Competition: A nuance of ambiguities

Competition is second nature for me and much of the individuals pursuing outstanding performance; I have met the anxiety of the game, which I have come to view as essential in the dynamics of human interactions.  I see competition as a natural instinct beyond ambitions and comparison, rather, it is a process that enables a profound feeling of both pride and humility.   Friendly competition and vicious competition are distinctly different from one another, and their emotional impact would also greatly differ from one another.  The psychological mechanisms explained in Stephen M. Garcia’s paper drew a connection towards the middle ground of competition than the ones of Bateson and Hutcheon, where they vehemently discouraged competition.  

His paper, “The Psychology of Competition: A Social Comparison Perspective” applied a social comparison of competition to situational and individual factors, encompassing a great range of case-by-case studies, where psychological factors that influence the extent of competition was identified.  According to Garcia, proximity, similarity, and interest are variables that affect the way we approach competition.  In other words, we display a stronger sense of competition when we face circumstances that involve our personal incentives, strengths, and close relationships.
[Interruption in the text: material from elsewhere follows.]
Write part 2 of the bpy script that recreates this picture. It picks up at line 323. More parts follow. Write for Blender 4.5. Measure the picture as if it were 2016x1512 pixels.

As much as I admire Garcia’s analysis, I disagree with his approach of using the similar logic to reason the psychological causes of competition.

I caution against making assumptions for cultures, individual relationships, and professions through a social comparison model because it would undermine the degree of accuracy.  Delving into Garcia’s paper, I did not expect find answers for the psychology behind competition with the idea that competition itself is ambiguous in its approach and purpose.  It is both a zero-sum game and a sport that recognizes exceptional achievements.  It could be pursued intentionally and subconsciously because there is a purpose to everything.  An encounter with competition could also be pursued differently by individuals.  Competition, at is core, is specific to individuals instead of categories or groups, because communities thrive with the input of individual traits, and competition would allow the gathering the distinct individual in order to fulfill the most ideal outcome: cooperation.  In response to @ryuo100’s opinion that friends are not always competition because of cooperation, I want to provide an additional piece of thought: competition has always maintained its presence, but there are varying degrees.  I see a possibility of cooperation and competition working hand-in-hand.  One of Garcia’s claims was the overlap of the social comparison model, being that the way competition functions psychologically could be a potential reasoning for its enforcement in our daily life.

To conclude, I recognize the versatility in Garcia’s social comparison model, because at the very basis, it provides an explanation for the psychological mechanisms of competition.   Garcia does address the limitations of his claim with the possibility that it is dependent on the individual character and approach of competition.  The presentation of both individual and situational factors drew a connection with the middle ground, as the information was presented in a largely indifferent and cohesive manner.